__Information provided__
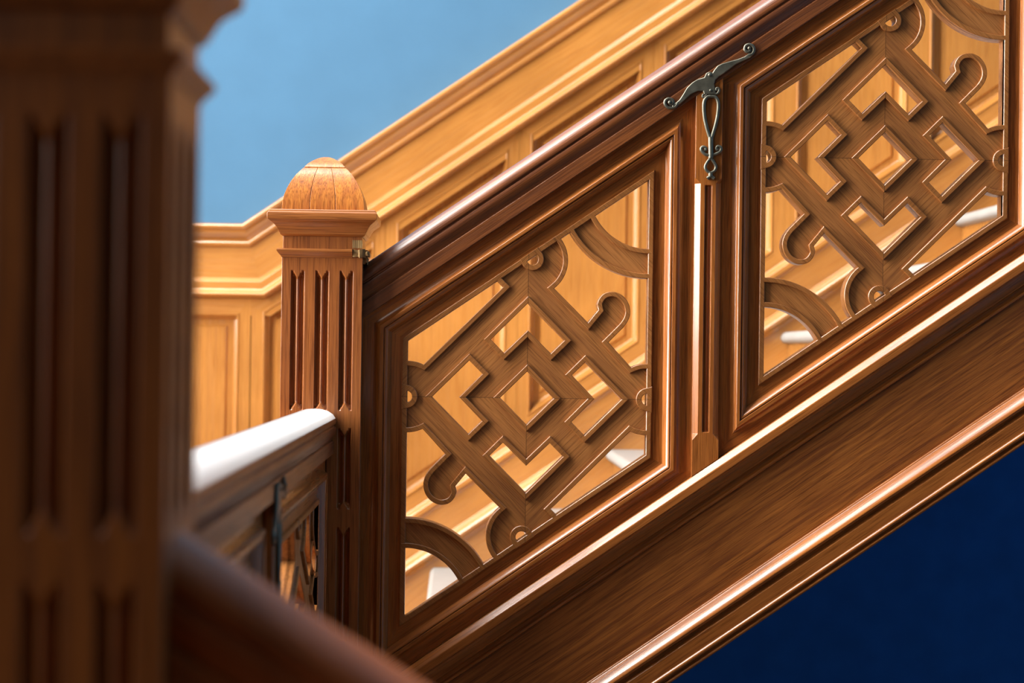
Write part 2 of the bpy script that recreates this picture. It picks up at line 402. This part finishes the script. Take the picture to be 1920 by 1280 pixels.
# ------------------------------------------------------------------ iron bracket
def bracket():
    bx, bz = at(1330, 142, Y0-.0145)
    t = empty('handrail_bracket', (bx, Y0-.0145, bz), 'dark bronze scrolled iron strap fixing the handrail to the fluted pilaster', 'bracket')
    yb = -.0002
    P = lambda x, y: (lambda q: ((q[0]-bx), (q[1]-bz)))(at(1220+x/4, 60+y/4, Y0-.0145))
    wing = [(160,545),(190,530),(215,508),(240,470),(270,420),(310,380),(350,356),(400,342),(415,310),(440,298),(462,306),(478,282),(500,255),(530,240),(590,222),(650,206),(700,187),(735,162),(752,160),
            (765,172),(745,195),(700,216),(640,242),(590,280),(550,310),(510,335),(482,362),(474,392),(482,430),(490,470),(400,470),(392,445),(350,445),(300,470),(250,515),(210,550),(180,570),(158,572)]
    ms = [curve_mesh([[P(*q) for q in wing[::-1]]], yb-.0045, yb, .0012)]
    def tube(pts, r, cyc=False, res=3):
        cu = bpy.data.curves.new('t', 'CURVE'); cu.dimensions = '3D'; cu.bevel_depth = r; cu.bevel_resolution = 3
        sp = cu.splines.new('POLY'); pp = catmull(pts+[pts[0]] if cyc else pts, 4)
        if cyc: pp = pp[:-1]; sp.use_cyclic_u = True
        sp.points.add(len(pp)-1)
        for q, a in zip(sp.points, pp):
            X, Z = P(*a[:2]); q.co = (X, yb-.0028, Z, 1)
        ob = bpy.data.objects.new('t', cu); COL.objects.link(ob)
        dg = bpy.context.evaluated_depsgraph_get(); dg.update()
        me = bpy.data.meshes.new_from_object(ob.evaluated_get(dg)); bpy.data.objects.remove(ob); bpy.data.curves.remove(cu)
        for v in me.vertices: v.co.y = (v.co.y-(yb-.0028))*.85+(yb-.0028)
        return me
    # scroll ends, small curls, teardrop loop, stem, lower loop, foot
    ms.append(tube([(200,535),(185,560),(160,570),(130,568),(108,545),(108,518),(130,502),(158,508),(168,530),(155,545),(140,540)], .0028))
    ms.append(tube([(735,175),(760,165),(774,135),(762,105),(735,95),(710,108),(705,135),(722,150),(742,145),(745,130)], .0028))
    ms.append(tube([(478,470),(500,462),(512,440),(505,422),(490,425),(492,440)], .0022))
    ms.append(tube([(420,470),(400,490),(388,488),(390,472),(402,470)], .0019))
    ms.append(tube([(448,485),(420,492),(400,525),(398,590),(408,670),(428,750),(445,800)], .0033))
    ms.append(tube([(450,485),(485,490),(505,530),(505,590),(492,670),(470,750),(452,800)], .0031))
    ms.append(tube([(449,790),(449,830),(450,900),(450,945)], .0046))
    ms.append(tube([(446,925),(410,920),(382,895),(378,872),(395,862),(412,872),(408,888),(396,886)], .0028))
    ms.append(tube([(454,925),(490,915),(522,893),(526,870),(508,858),(492,868),(495,884),(507,882)], .0028))
    ms.append(tube([(448,945),(425,975),(408,1010),(418,1040),(448,1056),(478,1040),(488,1010),(470,975)], .0027, True))
    ms.append(tube([(448,1056),(448,1085)], .0041))
    ms.append(tube([(424,1100),(448,1084),(474,1100)], .0033))
    link(join_meshes(ms, 'strap', W['iron']), 'strap', t)
    for (x, y, r) in [(142,530,16),(737,124,14),(440,324,15),(447,440,11),(452,903,12)]:
        X, Z = P(x, y); mb = MB(); n = 14; rr = r/4/1000
        rings_ = []
        for i in range(5):
            a = math.pi/2*i/4.0; q = rr*math.cos(a)+1e-5
            rings_.append([(X+q*math.cos(2*math.pi*j/n), yb-.004-rr*.8*math.sin(a), Z+q*math.sin(2*math.pi*j/n)) for j in range(n)])
        mb.loft(rings_); build(mb, 'rivet', W['iron'], t, 0, local=True, smooth=60)
bracket()

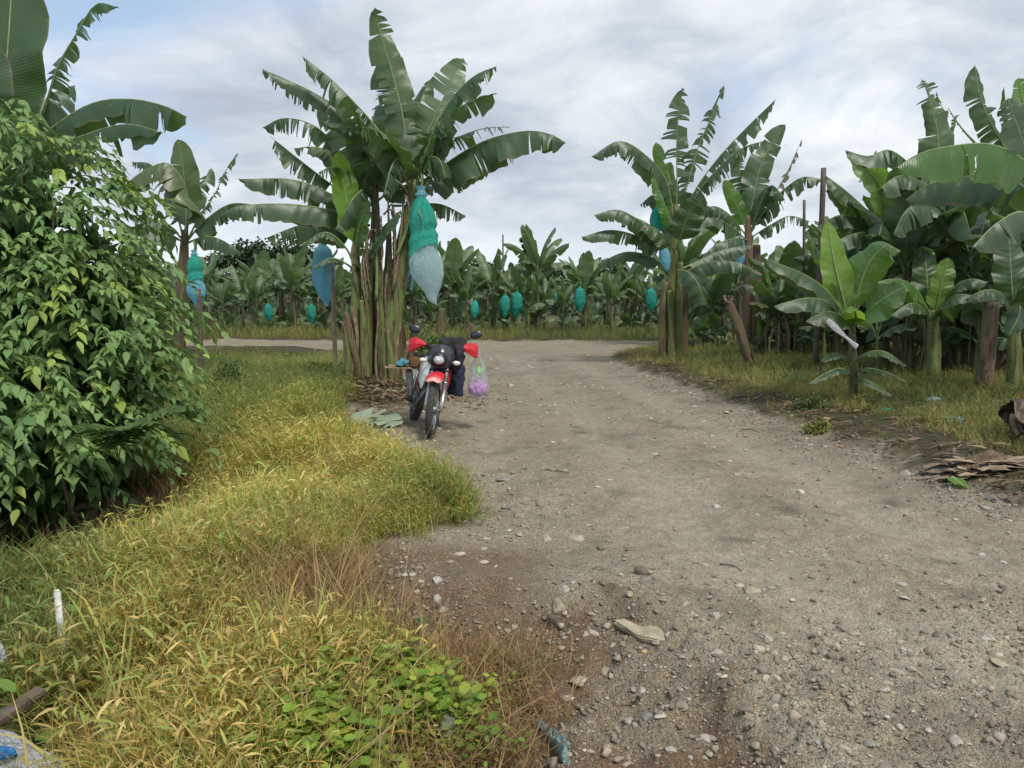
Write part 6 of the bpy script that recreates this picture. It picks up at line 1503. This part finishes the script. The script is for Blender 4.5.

__Problem requirements__
Output the data above without changes, apart from leaving out the pictures.

__Output of the exercise__
Write part 2 of the bpy script that recreates this picture. It picks up at line 402. This part finishes the script. Take the picture to be 1920 by 1280 pixels.
# ------------------------------------------------------------------ iron bracket
def bracket():
    bx, bz = at(1330, 142, Y0-.0145)
    t = empty('handrail_bracket', (bx, Y0-.0145, bz), 'dark bronze scrolled iron strap fixing the handrail to the fluted pilaster', 'bracket')
    yb = -.0002
    P = lambda x, y: (lambda q: ((q[0]-bx), (q[1]-bz)))(at(1220+x/4, 60+y/4, Y0-.0145))
    wing = [(160,545),(190,530),(215,508),(240,470),(270,420),(310,380),(350,356),(400,342),(415,310),(440,298),(462,306),(478,282),(500,255),(530,240),(590,222),(650,206),(700,187),(735,162),(752,160),
            (765,172),(745,195),(700,216),(640,242),(590,280),(550,310),(510,335),(482,362),(474,392),(482,430),(490,470),(400,470),(392,445),(350,445),(300,470),(250,515),(210,550),(180,570),(158,572)]
    ms = [curve_mesh([[P(*q) for q in wing[::-1]]], yb-.0045, yb, .0012)]
    def tube(pts, r, cyc=False, res=3):
        cu = bpy.data.curves.new('t', 'CURVE'); cu.dimensions = '3D'; cu.bevel_depth = r; cu.bevel_resolution = 3
        sp = cu.splines.new('POLY'); pp = catmull(pts+[pts[0]] if cyc else pts, 4)
        if cyc: pp = pp[:-1]; sp.use_cyclic_u = True
        sp.points.add(len(pp)-1)
        for q, a in zip(sp.points, pp):
            X, Z = P(*a[:2]); q.co = (X, yb-.0028, Z, 1)
        ob = bpy.data.objects.new('t', cu); COL.objects.link(ob)
        dg = bpy.context.evaluated_depsgraph_get(); dg.update()
        me = bpy.data.meshes.new_from_object(ob.evaluated_get(dg)); bpy.data.objects.remove(ob); bpy.data.curves.remove(cu)
        for v in me.vertices: v.co.y = (v.co.y-(yb-.0028))*.85+(yb-.0028)
        return me
    # scroll ends, small curls, teardrop loop, stem, lower loop, foot
    ms.append(tube([(200,535),(185,560),(160,570),(130,568),(108,545),(108,518),(130,502),(158,508),(168,530),(155,545),(140,540)], .0028))
    ms.append(tube([(735,175),(760,165),(774,135),(762,105),(735,95),(710,108),(705,135),(722,150),(742,145),(745,130)], .0028))
    ms.append(tube([(478,470),(500,462),(512,440),(505,422),(490,425),(492,440)], .0022))
    ms.append(tube([(420,470),(400,490),(388,488),(390,472),(402,470)], .0019))
    ms.append(tube([(448,485),(420,492),(400,525),(398,590),(408,670),(428,750),(445,800)], .0033))
    ms.append(tube([(450,485),(485,490),(505,530),(505,590),(492,670),(470,750),(452,800)], .0031))
    ms.append(tube([(449,790),(449,830),(450,900),(450,945)], .0046))
    ms.append(tube([(446,925),(410,920),(382,895),(378,872),(395,862),(412,872),(408,888),(396,886)], .0028))
    ms.append(tube([(454,925),(490,915),(522,893),(526,870),(508,858),(492,868),(495,884),(507,882)], .0028))
    ms.append(tube([(448,945),(425,975),(408,1010),(418,1040),(448,1056),(478,1040),(488,1010),(470,975)], .0027, True))
    ms.append(tube([(448,1056),(448,1085)], .0041))
    ms.append(tube([(424,1100),(448,1084),(474,1100)], .0033))
    link(join_meshes(ms, 'strap', W['iron']), 'strap', t)
    for (x, y, r) in [(142,530,16),(737,124,14),(440,324,15),(447,440,11),(452,903,12)]:
        X, Z = P(x, y); mb = MB(); n = 14; rr = r/4/1000
        rings_ = []
        for i in range(5):
            a = math.pi/2*i/4.0; q = rr*math.cos(a)+1e-5
            rings_.append([(X+q*math.cos(2*math.pi*j/n), yb-.004-rr*.8*math.sin(a), Z+q*math.sin(2*math.pi*j/n)) for j in range(n)])
        mb.loft(rings_); build(mb, 'rivet', W['iron'], t, 0, local=True, smooth=60)
bracket()

Write part 6 of the bpy script that recreates this picture. It picks up at line 1503. This part finishes the script. The script is for Blender 4.5.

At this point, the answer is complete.